Director: Stef Aerts, Joé Agemans, Thomas Verstraeten & Marie Vinck (FC Bergman)
Belgian theatre collective FC Bergman, known for 300 el x 50 el x 30 el, The Land of Nod and The Sheep Song, makes its Edinburgh International Festival debut with Works and Days (Werken en dagen), a work of striking visual ambition inspired by Hesiod’s 700 BC poem on agriculture and the rhythms of rural life.
The performance opens with six dancers stepping onto the stage, carrying a giant wooden plough as if preparing for the year’s first work in the fields. Two musicians are already in place, their live score underscoring the ritual with a steady, earthy pulse that changes throughout.

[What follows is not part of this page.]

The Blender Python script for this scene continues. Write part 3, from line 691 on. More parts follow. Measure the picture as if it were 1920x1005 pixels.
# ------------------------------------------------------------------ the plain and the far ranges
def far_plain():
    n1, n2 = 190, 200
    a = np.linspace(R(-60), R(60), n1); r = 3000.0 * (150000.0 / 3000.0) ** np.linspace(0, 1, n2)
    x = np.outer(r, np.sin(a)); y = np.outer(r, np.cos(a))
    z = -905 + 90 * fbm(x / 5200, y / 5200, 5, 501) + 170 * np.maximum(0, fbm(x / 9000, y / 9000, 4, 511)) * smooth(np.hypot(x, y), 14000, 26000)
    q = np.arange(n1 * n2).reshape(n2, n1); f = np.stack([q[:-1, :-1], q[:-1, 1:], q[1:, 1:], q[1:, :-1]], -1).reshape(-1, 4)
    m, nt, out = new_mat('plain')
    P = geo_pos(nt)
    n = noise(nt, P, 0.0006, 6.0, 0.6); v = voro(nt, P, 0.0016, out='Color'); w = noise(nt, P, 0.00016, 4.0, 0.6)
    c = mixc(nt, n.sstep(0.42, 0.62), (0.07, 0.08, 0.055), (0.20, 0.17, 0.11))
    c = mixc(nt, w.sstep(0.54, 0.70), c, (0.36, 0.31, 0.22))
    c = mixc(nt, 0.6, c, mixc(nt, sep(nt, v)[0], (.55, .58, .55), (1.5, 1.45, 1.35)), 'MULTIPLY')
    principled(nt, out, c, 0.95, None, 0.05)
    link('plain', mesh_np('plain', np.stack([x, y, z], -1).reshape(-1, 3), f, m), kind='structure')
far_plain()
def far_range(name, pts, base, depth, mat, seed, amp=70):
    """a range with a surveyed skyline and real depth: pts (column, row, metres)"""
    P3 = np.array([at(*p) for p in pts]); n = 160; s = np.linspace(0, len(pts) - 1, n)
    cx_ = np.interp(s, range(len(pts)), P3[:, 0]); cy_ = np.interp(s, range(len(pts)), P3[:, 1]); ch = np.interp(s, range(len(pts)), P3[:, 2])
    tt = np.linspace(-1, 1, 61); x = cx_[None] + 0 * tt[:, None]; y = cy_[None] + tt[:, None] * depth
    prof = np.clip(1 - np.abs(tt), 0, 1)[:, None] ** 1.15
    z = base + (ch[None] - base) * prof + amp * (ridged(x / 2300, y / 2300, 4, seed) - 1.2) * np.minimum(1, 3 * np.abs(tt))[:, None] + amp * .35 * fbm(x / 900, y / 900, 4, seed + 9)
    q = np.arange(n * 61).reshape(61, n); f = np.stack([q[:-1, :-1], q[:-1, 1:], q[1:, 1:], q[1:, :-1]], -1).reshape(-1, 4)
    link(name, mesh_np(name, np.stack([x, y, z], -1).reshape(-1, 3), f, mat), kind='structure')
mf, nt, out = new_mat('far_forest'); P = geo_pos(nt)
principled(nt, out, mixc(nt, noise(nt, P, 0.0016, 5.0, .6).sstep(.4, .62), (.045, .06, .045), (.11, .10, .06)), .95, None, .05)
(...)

A live chicken was held in the air to lay an egg live on stage, drawing a wave of laughter. Moments later, a model chicken is placed in a sack for a pagan sacrifice, the symbolic start of the seasonal cycle. As time flies, a maypole is raised with the sacrificed bird, the harvest begins, and colourful wooden pieces are pulled from beneath the stage. A barn takes shape, ready to store and dry the gathered food. During the toil , moments of mischief slip in: a couple rolls together inside a sack, and after they finish, the man is handed a cigarette from behind the curtain, a flash of human absurdity amid the ritual. And in one of the production’s more visceral sequences, a cow or elephant-like creature is killed and skinned after giving birth. From its remains, an elderly man slowly rises like a spirit, circling the stage as the others follow on hands and knees, crawling in a communal gesture of thanks.

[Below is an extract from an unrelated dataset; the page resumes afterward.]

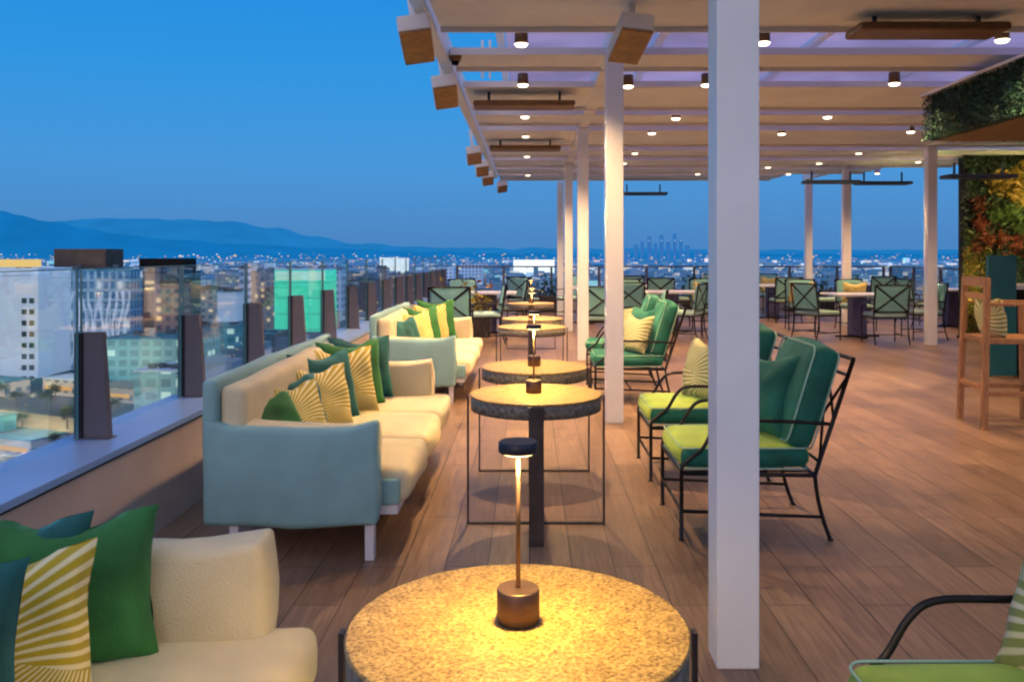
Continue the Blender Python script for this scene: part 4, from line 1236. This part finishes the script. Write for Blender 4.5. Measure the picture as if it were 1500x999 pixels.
# point lights of the far city
def speck(name, n, y0, y1, xl, xr, seed, k, label):
    q = random.Random(seed); mb = MB(); glow = []
    for _ in range(n):
        Y = math.exp(q.uniform(math.log(y0), math.log(y1))); px = q.uniform(xl, xr); X = (px-776)*Y/F
        s = Y*k*q.uniform(.5, 1.5); z = GZ+q.uniform(3, 22)*(1+Y/4000)
        mb.add([(X-s, Y, z-s*.6), (X+s, Y, z-s*.6), (X+s, Y, z+s*.6), (X-s, Y, z+s*.6)], [(0, 1, 2, 3)])
        cc = q.choice([(1, .6, .25), (1, .8, .5), (.8, .9, 1), (.65, .85, 1), (.9, .95, 1), (1, .5, .5)]); s2 = q.uniform(.25, 1.2)
        glow += [tuple(v*s2 for v in cc)]*4
    o = mb.build(name, M['sprawl']); me = o.data
    for nm, arr in (('tint', [(0, 0, 0)]*len(glow)), ('glow', glow)):
        at_ = me.color_attributes.new(nm, 'FLOAT_COLOR', 'CORNER'); flat = []
        for c in arr: flat += [c[0], c[1], c[2], 1]
        at_.data.foreach_set('color', flat)
    tag(o, label, 'city lights', kind='stuff')
speck('city_lights', 1500, 1200, 12000, -60, 1560, 9, .00075, 'countless small white and amber lights of the city at dusk')

o = speck('window_lights', 420, 480, 1500, -60, 760, 19, .0009, 'scattered bright shop and street lights between the near city blocks')

# streets and street-level things at lower left
M['road'] = mat('asphalt', (.055, .05, .052), .8, var=.2, scale=.3)
M['lot'] = mat('pale_lot', (.30, .26, .19), .9, var=.3, scale=.08)
m = MB()
def strip(mb, p0, p1, w, z):
    a = Vector(p0); b = Vector(p1); d = (b-a).normalized(); n = Vector((-d.y, d.x, 0))*w/2
    mb.quad(Vector((*(a-n).xy, z)), Vector((*(b-n).xy, z)), Vector((*(b+n).xy, z)), Vector((*(a+n).xy, z)))
strip(m, (-420, 470, 0), (-60, 300, 0), 22, GZ+.3); strip(m, (-200, 200, 0), (-170, 900, 0), 16, GZ+.32)
tag(m.build('road', M['road']), kind='structure')
m = MB(); strip(m, (-420, 500, 0), (-90, 345, 0), 24, GZ+.2); strip(m, (-330, 360, 0), (-130, 300, 0), 46, GZ+.21)
tag(m.build('pavement', M['lot']), kind='structure')
for (x, y, p_, c) in ((-270, 430, 60000, (1, .72, .25)), (-230, 395, 45000, (1, .8, .4)), (-190, 360, 40000, (1, .75, .3)), (-300, 470, 60000, (1, .7, .3)), (-330, 400, 60000, (1, .75, .35)), (-250, 480, 50000, (1, .9, .6)), (-215, 330, 30000, (.9, .95, 1)), (-260, 350, 26000, (1, .7, .3)), (-165, 420, 20000, (.6, 1, .9))):
    lamp('POINT', (x, y, GZ+16), p_, c, .7)
def make_tree(seed, H=11):
    q = random.Random(seed)
    t = thing('street_tree', '', 'tree', group='dark round trees along the street below')
    MB().tube([(0, 0, 0), (.1, 0, H*.3), (0, .1, H*.62)], .32, 7, .14).build('trunk', M['roof_brown'], t, True)
    lobes = [(q.uniform(-1.6, 1.6), q.uniform(-1.6, 1.6), H*q.uniform(.5, .85), q.uniform(1.2, 2.3)) for _ in range(9)]
    def smp(r):
        x, y, z, R0 = r.choice(lobes); d = Vector((r.gauss(0, 1), r.gauss(0, 1), r.gauss(0, 1))).normalized()*R0*r.uniform(.7, 1.05)
        return Vector((x, y, z))+d
    m = MB(); leaf_cloud(m, 420, smp, .45, q); m.build('crown', M['foliage_dark'], t)
    return t
tr = make_tree(2)
spots = [(-290, 470), (-272, 452), (-262, 470), (-247, 440), (-232, 452), (-226, 420), (-236, 400), (-214, 396), (-204, 420), (-196, 388), (-250, 380), (-275, 410), (-300, 430), (-180, 370), (-172, 400), (-190, 345), (-225, 345), (-160, 352)]
for i, (x, y) in enumerate(spots):
    o = tr if i == 0 else copy_tree(tr)
    o.location = (x+RND.uniform(-3, 3), y, GZ); s = RND.uniform(.75, 1.3); o.scale = (s, s, s*RND.uniform(.85, 1.1)); o.rotation_euler.z = RND.uniform(0, 6)
    o['label'] = 'dark round street tree standing among the lit lots far below the balustrade'
def make_lamp_post():
    t = thing('street_lamp', '', 'street lamp', group='street lamps along the road below')
    m = MB(); m.tube([(0, 0, 0), (0, 0, 8.6), (.5, 0, 9.2), (1.6, 0, 9.3)], .12, 6); m.build('pole', M['post'], t)
    MB().bbox(1.3, 2.3, -.35, .35, 9.05, 9.28, .05).build('lamp_head', M['glow_gold'], t)
    return t
lp = make_lamp_post()
for i in range(12):
    o = lp if i == 0 else copy_tree(lp)
    u = i/11; o.location = (-380+300*u, 470-155*u+13, GZ); o.rotation_euler.z = R(-60)
    o['label'] = 'tall lit street lamp beside the road far below the balustrade'
def make_shop(i, x, y, w, d, h, mt, rf):
    t = thing('shop_building', 'low %s roofed shop on the street below, %s from the road corner' % (rf.split('_')[1], ordinal(i)), 'building', (x, y, GZ), R(-22), 'small shops along the street below')
    MB().box(-w/2, w/2, -d/2, d/2, 0, h).build('wall', FM[mt], t)
    MB().bbox(-w/2-.3, w/2+.3, -d/2-.3, d/2+.3, h+.02, h+.8, .1).build('roof', M[rf], t)
    MB().box(-w*.4, w*.4, -d/2-.3, -d/2-.05, h*.35, h*.6).build('shopfront', M['glow_warm'], t)
for i, a in enumerate(((-312, 500, 34, 16, 8, 'beige', 'roof_blue'), (-268, 500, 26, 18, 9, 'beige', 'roof_white'), (-226, 478, 30, 18, 8, 'beige', 'roof_grey'), (-258, 392, 34, 22, 7, 'teal', 'roof_blue'), (-205, 350, 22, 16, 7, 'beige', 'roof_blue'), (-178, 430, 26, 18, 9, 'white', 'roof_white'))):
    make_shop(i, *a)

On the eve of the industrial revolution, the tone shifts. The performers, now dressed in bright paper costumes that suggest priests or spirits, gather around a girl whose body is draped with the internal organs of the sacrificed animal. It is the last moment of community before the old order collapses.
When the colossal steam engine arrives, it feels like an intrusion from another world. The artificial lighting above it dominates the stage as the performers greet it with reverence, treating it like a phallic idol. One even clambers onto it and rides. The old ways vanish. Only an elderly woman, once the custodian of their knowledge of the land, remains to work the soil, which is now polluted and unyielding. Seeds turn to ash in the rain as her former companions lie naked, still devoted to the machine.
The final image is surreal and unsettling. Pineapples shoot into the sky as if they are not grown on earth but a product of technologies, with hints of an AI-shaped future at its very end. While the work could explore more deeply the complexities of our modern estrangement from nature, FC Bergman delivers a haunting and visually rich reflection on how humanity has drifted from the soil that once sustained it.